The Rangers can't really make long-term shifts towards fixing their problems, either. The only players the Rangers can really move without having to jump through hoops are 1) youth they shouldn't move (think Hayes, J.T. Miller, Lindberg, etc), 2) Keith Yandle (read this), 3) depth players that have varying value (think Jesper Fast, Dominic Moore, Viktor Stalberg), 4) Kevin Klein (would have made sense in the summer but right now would be a major blow to the defensive corps) or 5) just wing it and pray someone says yes (think Tanner Glass or newly-signed Daniel Paille).

None of those players bring major cap savings (Klein would be the most expensive st $2.9-million per year) and the Rangers would be selling low on almost everyone else -- especially Yandle, who they've criminally underutilized. They could think about moving Chris Kreider to avoid those negotiations, but again, they would be selling incredibly low and giving up on him in a year where his production isn't matching his (very good) underlying numbers.

The point? None of those options are appetizing.

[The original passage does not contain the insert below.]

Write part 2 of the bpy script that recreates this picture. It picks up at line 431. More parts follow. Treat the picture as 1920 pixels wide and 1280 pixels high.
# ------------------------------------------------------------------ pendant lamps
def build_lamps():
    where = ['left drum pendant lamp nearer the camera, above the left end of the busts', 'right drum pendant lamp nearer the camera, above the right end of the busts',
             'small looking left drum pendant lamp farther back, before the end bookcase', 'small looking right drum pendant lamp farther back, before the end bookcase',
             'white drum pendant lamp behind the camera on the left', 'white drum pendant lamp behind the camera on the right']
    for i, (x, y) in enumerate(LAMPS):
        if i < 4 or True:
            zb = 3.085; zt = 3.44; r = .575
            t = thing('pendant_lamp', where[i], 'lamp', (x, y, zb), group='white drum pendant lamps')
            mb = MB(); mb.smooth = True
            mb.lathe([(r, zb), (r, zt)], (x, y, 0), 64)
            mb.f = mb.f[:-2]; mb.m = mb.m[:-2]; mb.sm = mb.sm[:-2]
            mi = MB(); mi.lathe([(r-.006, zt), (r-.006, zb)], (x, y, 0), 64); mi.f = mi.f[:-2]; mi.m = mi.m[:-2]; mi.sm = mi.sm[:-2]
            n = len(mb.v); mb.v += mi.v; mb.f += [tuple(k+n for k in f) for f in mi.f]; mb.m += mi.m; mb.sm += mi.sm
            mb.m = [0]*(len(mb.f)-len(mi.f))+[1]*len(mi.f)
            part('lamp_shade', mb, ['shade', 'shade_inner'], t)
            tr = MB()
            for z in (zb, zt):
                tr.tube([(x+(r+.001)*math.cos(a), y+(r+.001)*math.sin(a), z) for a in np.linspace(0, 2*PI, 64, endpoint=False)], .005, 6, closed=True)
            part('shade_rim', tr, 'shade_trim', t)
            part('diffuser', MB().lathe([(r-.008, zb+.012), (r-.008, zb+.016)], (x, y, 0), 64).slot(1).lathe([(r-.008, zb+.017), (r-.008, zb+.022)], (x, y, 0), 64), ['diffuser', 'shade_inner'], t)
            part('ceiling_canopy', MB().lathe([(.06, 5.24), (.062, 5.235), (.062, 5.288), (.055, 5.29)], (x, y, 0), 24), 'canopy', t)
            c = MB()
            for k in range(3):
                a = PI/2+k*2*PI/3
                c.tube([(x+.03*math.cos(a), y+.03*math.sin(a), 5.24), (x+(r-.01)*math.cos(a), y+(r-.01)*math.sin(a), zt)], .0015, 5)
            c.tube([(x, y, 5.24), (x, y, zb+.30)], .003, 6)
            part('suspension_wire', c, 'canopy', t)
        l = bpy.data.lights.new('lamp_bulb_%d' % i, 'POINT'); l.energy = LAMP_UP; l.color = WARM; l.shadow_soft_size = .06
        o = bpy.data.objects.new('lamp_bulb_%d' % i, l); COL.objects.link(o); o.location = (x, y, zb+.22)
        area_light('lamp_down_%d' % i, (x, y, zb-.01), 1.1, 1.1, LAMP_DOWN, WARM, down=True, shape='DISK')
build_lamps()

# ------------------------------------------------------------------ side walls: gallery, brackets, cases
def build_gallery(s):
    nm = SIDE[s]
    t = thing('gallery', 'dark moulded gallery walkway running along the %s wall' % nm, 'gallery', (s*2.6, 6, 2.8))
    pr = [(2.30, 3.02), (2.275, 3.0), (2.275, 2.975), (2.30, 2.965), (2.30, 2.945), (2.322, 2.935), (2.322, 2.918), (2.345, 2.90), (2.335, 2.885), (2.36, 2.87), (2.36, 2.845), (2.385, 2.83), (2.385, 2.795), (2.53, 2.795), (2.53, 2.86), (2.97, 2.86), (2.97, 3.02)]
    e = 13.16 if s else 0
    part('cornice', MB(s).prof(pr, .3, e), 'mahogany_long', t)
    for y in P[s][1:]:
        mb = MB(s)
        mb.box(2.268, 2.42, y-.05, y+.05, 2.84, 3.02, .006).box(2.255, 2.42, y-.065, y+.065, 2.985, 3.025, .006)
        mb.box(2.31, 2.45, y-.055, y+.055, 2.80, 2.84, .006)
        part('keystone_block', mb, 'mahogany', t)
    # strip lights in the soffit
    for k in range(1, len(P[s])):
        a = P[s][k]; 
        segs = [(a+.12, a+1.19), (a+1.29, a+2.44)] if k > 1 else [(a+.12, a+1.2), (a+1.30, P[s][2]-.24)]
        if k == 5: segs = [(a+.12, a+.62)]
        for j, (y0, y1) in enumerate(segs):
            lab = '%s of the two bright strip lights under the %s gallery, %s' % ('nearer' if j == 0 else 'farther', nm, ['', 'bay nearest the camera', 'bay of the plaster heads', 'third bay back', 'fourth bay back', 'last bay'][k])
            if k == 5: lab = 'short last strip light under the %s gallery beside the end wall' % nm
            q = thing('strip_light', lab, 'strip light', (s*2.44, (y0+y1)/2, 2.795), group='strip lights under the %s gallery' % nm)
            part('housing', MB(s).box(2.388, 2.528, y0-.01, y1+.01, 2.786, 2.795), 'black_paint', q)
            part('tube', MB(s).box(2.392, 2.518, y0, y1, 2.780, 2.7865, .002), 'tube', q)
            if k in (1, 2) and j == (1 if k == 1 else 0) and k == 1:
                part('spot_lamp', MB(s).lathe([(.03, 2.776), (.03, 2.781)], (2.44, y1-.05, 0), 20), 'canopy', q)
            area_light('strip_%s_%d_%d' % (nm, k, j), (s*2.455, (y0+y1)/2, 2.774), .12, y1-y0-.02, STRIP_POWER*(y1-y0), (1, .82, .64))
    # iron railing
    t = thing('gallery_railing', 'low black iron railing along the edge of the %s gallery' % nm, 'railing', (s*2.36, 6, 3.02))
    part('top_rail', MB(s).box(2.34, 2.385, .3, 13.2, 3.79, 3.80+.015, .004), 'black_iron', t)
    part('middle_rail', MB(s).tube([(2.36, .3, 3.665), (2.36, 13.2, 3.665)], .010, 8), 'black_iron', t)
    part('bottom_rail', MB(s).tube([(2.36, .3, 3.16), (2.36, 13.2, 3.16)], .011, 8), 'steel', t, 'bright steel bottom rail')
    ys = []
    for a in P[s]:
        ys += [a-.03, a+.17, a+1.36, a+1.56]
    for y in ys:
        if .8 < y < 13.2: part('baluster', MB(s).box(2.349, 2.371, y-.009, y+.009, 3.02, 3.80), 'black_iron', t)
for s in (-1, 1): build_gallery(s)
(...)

None of those options will make the Rangers better today. And the only options that help alleviate the Rangers' cap issues make them worse tomorrow.

If the Rangers need to go to war with this group as is and then sift through the wreckage come this summer, then so be it. The cupboard is already dangerously bare. Outside of Pavel Buchnevich and Brady Skjei, the Rangers have no other Grade-A prospects. They have a few "potential to be Grade-A" guys. Aleksi Saarela and Robin Kovacs headline that group (sorry Ryan Gropp but I'm not THAT high on you), but that's about it.

Moving any of those players in a short-term move hurts far more than it helps. This group was originally constructed because the brass though THIS group could get the job done. Obviously that hasn't been the case. Trying to fix it might do more harm than good, so it might be better to just leave things be.

Besides, Lundqvist is used to the world being piled on his shoulders.